In connection with the exit plan from Brazil, the Company claimed a worthless stock deduction which generated a tax benefit of approximately US $9.5 million, net of a US $2.9 million valuation
allowance. While the Company and its tax advisors believe that this deduction is valid, there can be no assurance that the IRS will not challenge it and, if challenged, there is no assurance that the Company will prevail.
 
It is our practice and intention to reinvest the earnings of our non-US subsidiaries in their operations, except in Canada and the UK and our Weifang subsidiary in China as discussed below.  As of October 31, 2015, the Company had not made a provision for US or additional foreign withholding taxes on approximately $21.4 million of the excess of the amount earnings for financial reporting over the tax basis of investments in foreign subsidiaries that are essentially permanent in duration ($21.6 million at January 31, 2015). Generally, such amounts become subject to US taxation upon remittance of dividends and under certain other circumstances. If theses earnings were repatriated to the US, the deferred tax liability associated with these temporary differences would be approximately $3.0 million at October 31, 2015.
 
In China, a dividend of approximately $3.2 million was declared and paid to the Company in May 2015 from the Company’s China subsidiary, Weifang Lakeland Safety Products Co., Ltd. (“Weifang”) and in June 2015, a dividend of approximately $790,000 was declared and paid from the Company’s UK subsidiary, Lakeland Industries Europe, Ltd.

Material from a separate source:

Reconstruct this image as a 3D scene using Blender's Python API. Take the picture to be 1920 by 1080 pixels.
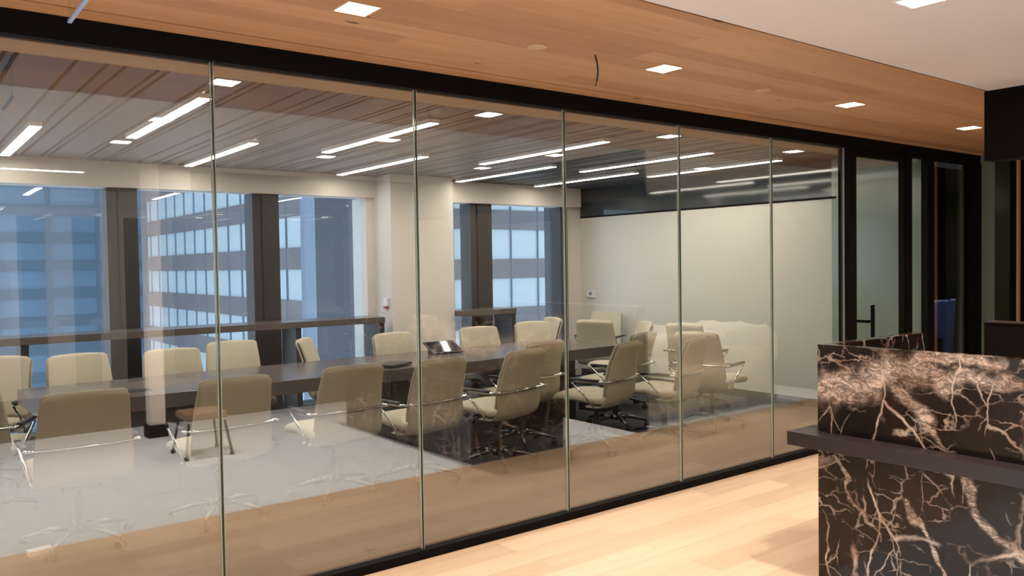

United Kingdom (“UK”). The Company’s Board of Directors has instituted a plan to pay annual dividends of $1.0 million to the Company from Weifang’s future profits and 33% of Weifang Meiyang Protective Products Co., Ltd.’s (‘Meiyang”) future profits starting in the next fiscal year, and pay annual dividends of 50% of its UK subsidiary’s previous year’s net income subject to bank approval. All other retained earnings are expected to be reinvested indefinitely.
 
Change in Accounting Estimate/Valuation Allowance
 
We record net deferred tax assets to the extent we believe these assets will more likely than not be realized. In making such determination, we considered all available positive and negative evidence, including scheduled reversals of deferred tax liabilities, projected future taxable income, tax planning strategies and recent financial operations. The valuation allowance was $2.9 million at October 31, 2015 and January 31, 2015.
 
Income Tax Expense
 
Income tax expenses consist of federal, state and foreign income taxes. Income tax expenses of continuing operations were $0.9 million for the three months ended October 31, 2015, from $0.3 million for the three months ended October 31, 2014. Income tax expenses of continuing operations were $3.7 million for the nine months ended October 31, 2015, as compared to income tax expense of $1.0 million for the nine months ended October 31, 2014.